Originally published in Guild of American Luthiers Quarterly, Volume 12 #1, 1984 and Lutherie Woods and Steel String Guitars, 1998

See also,
“Acid Rain Update” by Nicholas Von Robison
“World Forest Outlook” by Nicholas Von Robison and Parry Thomas



Introduction

Enjoy is the word for this afternoon; a hundred kinds of enjoyment. If a wood sculptor had been along on this hike he or she would be having a field day — gnarled roots and trunks on the forest floor; cracks and twistings of naked stumps deceased and debarked; rolling, convoluted patterns of aging limbs. Perry and I stop and investigate engravings made by beetles on some logs. The wood, now bleached, has been hewed out and channeled in designs so intricate they can hardly be retraced. There is a simple artistry about this free-form flow, and it captures the imagination. The creatures whose paths crossed here were of a system of life completely different from our own, yet linked to it.
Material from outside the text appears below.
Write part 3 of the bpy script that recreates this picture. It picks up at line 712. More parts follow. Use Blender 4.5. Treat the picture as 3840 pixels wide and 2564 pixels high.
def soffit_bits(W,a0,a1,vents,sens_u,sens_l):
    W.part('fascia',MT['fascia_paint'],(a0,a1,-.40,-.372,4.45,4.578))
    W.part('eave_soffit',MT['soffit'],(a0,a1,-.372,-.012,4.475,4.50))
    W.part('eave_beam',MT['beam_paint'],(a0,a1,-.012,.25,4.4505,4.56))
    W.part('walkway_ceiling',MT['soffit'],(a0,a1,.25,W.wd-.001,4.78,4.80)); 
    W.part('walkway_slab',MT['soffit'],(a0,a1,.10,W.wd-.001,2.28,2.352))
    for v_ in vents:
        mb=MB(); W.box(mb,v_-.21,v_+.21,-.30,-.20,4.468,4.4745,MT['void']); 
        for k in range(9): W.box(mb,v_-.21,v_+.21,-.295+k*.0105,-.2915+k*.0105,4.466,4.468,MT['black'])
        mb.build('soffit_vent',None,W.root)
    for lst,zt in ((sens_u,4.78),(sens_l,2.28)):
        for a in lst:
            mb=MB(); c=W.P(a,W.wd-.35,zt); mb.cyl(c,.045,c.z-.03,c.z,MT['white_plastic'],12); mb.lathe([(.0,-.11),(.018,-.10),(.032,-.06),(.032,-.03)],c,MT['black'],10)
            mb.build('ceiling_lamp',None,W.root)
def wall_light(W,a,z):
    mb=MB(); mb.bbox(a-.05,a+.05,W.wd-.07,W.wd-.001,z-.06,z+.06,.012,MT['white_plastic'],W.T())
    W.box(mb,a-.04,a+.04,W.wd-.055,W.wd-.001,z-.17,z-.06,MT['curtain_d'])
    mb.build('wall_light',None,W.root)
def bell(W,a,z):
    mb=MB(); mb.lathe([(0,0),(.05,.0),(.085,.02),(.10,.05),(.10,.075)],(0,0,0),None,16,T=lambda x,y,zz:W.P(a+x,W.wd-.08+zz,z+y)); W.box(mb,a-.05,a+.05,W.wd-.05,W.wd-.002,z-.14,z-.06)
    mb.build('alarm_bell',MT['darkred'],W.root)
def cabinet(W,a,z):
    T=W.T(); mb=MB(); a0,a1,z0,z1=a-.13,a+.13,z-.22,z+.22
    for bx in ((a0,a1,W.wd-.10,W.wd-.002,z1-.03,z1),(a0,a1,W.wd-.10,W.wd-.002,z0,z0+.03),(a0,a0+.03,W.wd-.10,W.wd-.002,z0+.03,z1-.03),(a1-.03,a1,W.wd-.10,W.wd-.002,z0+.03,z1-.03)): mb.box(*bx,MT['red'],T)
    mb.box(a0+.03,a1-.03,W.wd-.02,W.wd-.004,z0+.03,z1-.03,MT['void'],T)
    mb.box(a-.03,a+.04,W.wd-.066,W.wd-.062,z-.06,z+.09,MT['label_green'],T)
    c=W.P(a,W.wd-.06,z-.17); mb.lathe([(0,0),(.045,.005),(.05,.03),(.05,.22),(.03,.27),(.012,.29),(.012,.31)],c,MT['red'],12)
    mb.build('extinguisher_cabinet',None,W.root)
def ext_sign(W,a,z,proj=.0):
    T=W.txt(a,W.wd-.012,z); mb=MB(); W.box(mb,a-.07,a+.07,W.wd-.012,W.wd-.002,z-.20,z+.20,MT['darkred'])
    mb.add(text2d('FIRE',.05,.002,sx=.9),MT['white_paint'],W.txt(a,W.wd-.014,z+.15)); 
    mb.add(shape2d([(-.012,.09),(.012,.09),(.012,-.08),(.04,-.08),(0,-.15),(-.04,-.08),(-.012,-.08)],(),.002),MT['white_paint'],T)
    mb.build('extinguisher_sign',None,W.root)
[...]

The higher we ascend toward the Angeles crest, the richer the forest seems to become. Patches of Indian paintbrush and columbine increase in size and density. Berries grow in thickets. Alders enclose the streams. Mosses clothe the rocks. Lichens festoon the branches of trees and occasionally glow with a brilliant chartreuse when touched by a spot of sunlight. And everywhere there are trees.

We reach the crest, stop to look around a bit, and give each other congratulatory smiles. Our smiles are touched with a bit of whimsy; neither of us are as young as we used to be, and we know the price in sore muscles we’ll pay for this excursion tomorrow. We continue on, the Los Angeles basin five or six thousand feet below us; we adjust our gait for descent rather than ascent. We come to a stand of lodgepole pines and discover a spring gushing out from an outcrop of granite. We plop down and share sausage, cheese, chocolate, and top it off by draping our snouts in the spring; water so cold it hurts the teeth.